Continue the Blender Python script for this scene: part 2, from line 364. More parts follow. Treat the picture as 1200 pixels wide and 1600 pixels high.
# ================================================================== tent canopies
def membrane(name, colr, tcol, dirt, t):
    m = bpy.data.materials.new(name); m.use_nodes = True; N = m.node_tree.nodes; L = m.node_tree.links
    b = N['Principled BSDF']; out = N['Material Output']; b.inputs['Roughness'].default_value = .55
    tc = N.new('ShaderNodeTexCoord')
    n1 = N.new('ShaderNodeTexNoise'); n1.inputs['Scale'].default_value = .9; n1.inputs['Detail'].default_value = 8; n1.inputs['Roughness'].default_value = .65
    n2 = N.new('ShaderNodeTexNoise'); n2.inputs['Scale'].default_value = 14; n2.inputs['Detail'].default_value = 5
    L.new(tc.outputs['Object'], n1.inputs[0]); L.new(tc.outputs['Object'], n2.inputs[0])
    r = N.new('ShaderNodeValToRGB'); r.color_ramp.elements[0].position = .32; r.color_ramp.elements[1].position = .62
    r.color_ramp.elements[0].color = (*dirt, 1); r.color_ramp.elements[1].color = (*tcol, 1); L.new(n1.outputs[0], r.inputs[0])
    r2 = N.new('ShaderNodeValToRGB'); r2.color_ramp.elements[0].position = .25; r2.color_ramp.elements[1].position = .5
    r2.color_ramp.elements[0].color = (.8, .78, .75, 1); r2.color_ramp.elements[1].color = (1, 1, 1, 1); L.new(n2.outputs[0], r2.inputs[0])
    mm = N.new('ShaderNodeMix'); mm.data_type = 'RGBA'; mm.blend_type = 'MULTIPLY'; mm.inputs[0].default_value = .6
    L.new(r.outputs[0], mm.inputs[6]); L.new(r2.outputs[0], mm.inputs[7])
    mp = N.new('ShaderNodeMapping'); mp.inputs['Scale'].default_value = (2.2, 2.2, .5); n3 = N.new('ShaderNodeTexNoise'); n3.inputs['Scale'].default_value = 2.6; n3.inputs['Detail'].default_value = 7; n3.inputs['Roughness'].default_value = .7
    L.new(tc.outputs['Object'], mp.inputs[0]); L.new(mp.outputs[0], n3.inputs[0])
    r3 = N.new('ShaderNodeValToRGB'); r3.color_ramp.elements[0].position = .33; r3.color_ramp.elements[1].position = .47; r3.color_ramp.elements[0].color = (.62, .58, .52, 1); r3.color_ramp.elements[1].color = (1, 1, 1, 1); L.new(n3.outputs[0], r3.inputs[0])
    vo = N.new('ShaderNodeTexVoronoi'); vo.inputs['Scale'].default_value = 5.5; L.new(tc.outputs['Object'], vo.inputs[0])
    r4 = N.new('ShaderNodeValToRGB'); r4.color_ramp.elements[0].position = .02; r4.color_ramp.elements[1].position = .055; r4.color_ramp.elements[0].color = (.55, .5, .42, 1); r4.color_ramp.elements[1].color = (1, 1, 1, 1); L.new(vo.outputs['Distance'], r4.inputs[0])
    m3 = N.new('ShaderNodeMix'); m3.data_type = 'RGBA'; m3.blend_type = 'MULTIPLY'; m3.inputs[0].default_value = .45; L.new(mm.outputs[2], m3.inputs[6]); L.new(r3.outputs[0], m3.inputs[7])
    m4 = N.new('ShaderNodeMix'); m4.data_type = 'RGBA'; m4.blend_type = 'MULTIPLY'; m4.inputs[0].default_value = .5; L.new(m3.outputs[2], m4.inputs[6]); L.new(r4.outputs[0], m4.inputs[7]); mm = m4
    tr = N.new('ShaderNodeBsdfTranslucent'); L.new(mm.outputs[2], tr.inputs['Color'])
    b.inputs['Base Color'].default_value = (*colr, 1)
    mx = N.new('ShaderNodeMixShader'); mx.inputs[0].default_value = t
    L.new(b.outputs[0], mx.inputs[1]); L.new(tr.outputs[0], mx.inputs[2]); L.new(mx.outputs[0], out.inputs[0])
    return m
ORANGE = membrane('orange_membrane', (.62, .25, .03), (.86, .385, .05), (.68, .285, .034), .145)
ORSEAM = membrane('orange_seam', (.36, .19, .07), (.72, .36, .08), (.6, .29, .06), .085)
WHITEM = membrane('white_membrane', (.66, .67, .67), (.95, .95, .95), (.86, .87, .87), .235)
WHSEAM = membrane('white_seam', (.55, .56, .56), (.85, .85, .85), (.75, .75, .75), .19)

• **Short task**
Please repeat the listing exactly, with nothing left out.

• **Solved exercise**
Continue the Blender Python script for this scene: part 2, from line 364. More parts follow. Treat the picture as 1200 pixels wide and 1600 pixels high.
# ================================================================== tent canopies
def membrane(name, colr, tcol, dirt, t):
    m = bpy.data.materials.new(name); m.use_nodes = True; N = m.node_tree.nodes; L = m.node_tree.links
    b = N['Principled BSDF']; out = N['Material Output']; b.inputs['Roughness'].default_value = .55
    tc = N.new('ShaderNodeTexCoord')
    n1 = N.new('ShaderNodeTexNoise'); n1.inputs['Scale'].default_value = .9; n1.inputs['Detail'].default_value = 8; n1.inputs['Roughness'].default_value = .65
    n2 = N.new('ShaderNodeTexNoise'); n2.inputs['Scale'].default_value = 14; n2.inputs['Detail'].default_value = 5
    L.new(tc.outputs['Object'], n1.inputs[0]); L.new(tc.outputs['Object'], n2.inputs[0])
    r = N.new('ShaderNodeValToRGB'); r.color_ramp.elements[0].position = .32; r.color_ramp.elements[1].position = .62
    r.color_ramp.elements[0].color = (*dirt, 1); r.color_ramp.elements[1].color = (*tcol, 1); L.new(n1.outputs[0], r.inputs[0])
    r2 = N.new('ShaderNodeValToRGB'); r2.color_ramp.elements[0].position = .25; r2.color_ramp.elements[1].position = .5
    r2.color_ramp.elements[0].color = (.8, .78, .75, 1); r2.color_ramp.elements[1].color = (1, 1, 1, 1); L.new(n2.outputs[0], r2.inputs[0])
    mm = N.new('ShaderNodeMix'); mm.data_type = 'RGBA'; mm.blend_type = 'MULTIPLY'; mm.inputs[0].default_value = .6
    L.new(r.outputs[0], mm.inputs[6]); L.new(r2.outputs[0], mm.inputs[7])
    mp = N.new('ShaderNodeMapping'); mp.inputs['Scale'].default_value = (2.2, 2.2, .5); n3 = N.new('ShaderNodeTexNoise'); n3.inputs['Scale'].default_value = 2.6; n3.inputs['Detail'].default_value = 7; n3.inputs['Roughness'].default_value = .7
    L.new(tc.outputs['Object'], mp.inputs[0]); L.new(mp.outputs[0], n3.inputs[0])
    r3 = N.new('ShaderNodeValToRGB'); r3.color_ramp.elements[0].position = .33; r3.color_ramp.elements[1].position = .47; r3.color_ramp.elements[0].color = (.62, .58, .52, 1); r3.color_ramp.elements[1].color = (1, 1, 1, 1); L.new(n3.outputs[0], r3.inputs[0])
    vo = N.new('ShaderNodeTexVoronoi'); vo.inputs['Scale'].default_value = 5.5; L.new(tc.outputs['Object'], vo.inputs[0])
    r4 = N.new('ShaderNodeValToRGB'); r4.color_ramp.elements[0].position = .02; r4.color_ramp.elements[1].position = .055; r4.color_ramp.elements[0].color = (.55, .5, .42, 1); r4.color_ramp.elements[1].color = (1, 1, 1, 1); L.new(vo.outputs['Distance'], r4.inputs[0])
    m3 = N.new('ShaderNodeMix'); m3.data_type = 'RGBA'; m3.blend_type = 'MULTIPLY'; m3.inputs[0].default_value = .45; L.new(mm.outputs[2], m3.inputs[6]); L.new(r3.outputs[0], m3.inputs[7])
    m4 = N.new('ShaderNodeMix'); m4.data_type = 'RGBA'; m4.blend_type = 'MULTIPLY'; m4.inputs[0].default_value = .5; L.new(m3.outputs[2], m4.inputs[6]); L.new(r4.outputs[0], m4.inputs[7]); mm = m4
    tr = N.new('ShaderNodeBsdfTranslucent'); L.new(mm.outputs[2], tr.inputs['Color'])
    b.inputs['Base Color'].default_value = (*colr, 1)
    mx = N.new('ShaderNodeMixShader'); mx.inputs[0].default_value = t
    L.new(b.outputs[0], mx.inputs[1]); L.new(tr.outputs[0], mx.inputs[2]); L.new(mx.outputs[0], out.inputs[0])
    return m
ORANGE = membrane('orange_membrane', (.62, .25, .03), (.86, .385, .05), (.68, .285, .034), .145)
ORSEAM = membrane('orange_seam', (.36, .19, .07), (.72, .36, .08), (.6, .29, .06), .085)
WHITEM = membrane('white_membrane', (.66, .67, .67), (.95, .95, .95), (.86, .87, .87), .235)
WHSEAM = membrane('white_seam', (.55, .56, .56), (.85, .85, .85), (.75, .75, .75), .19)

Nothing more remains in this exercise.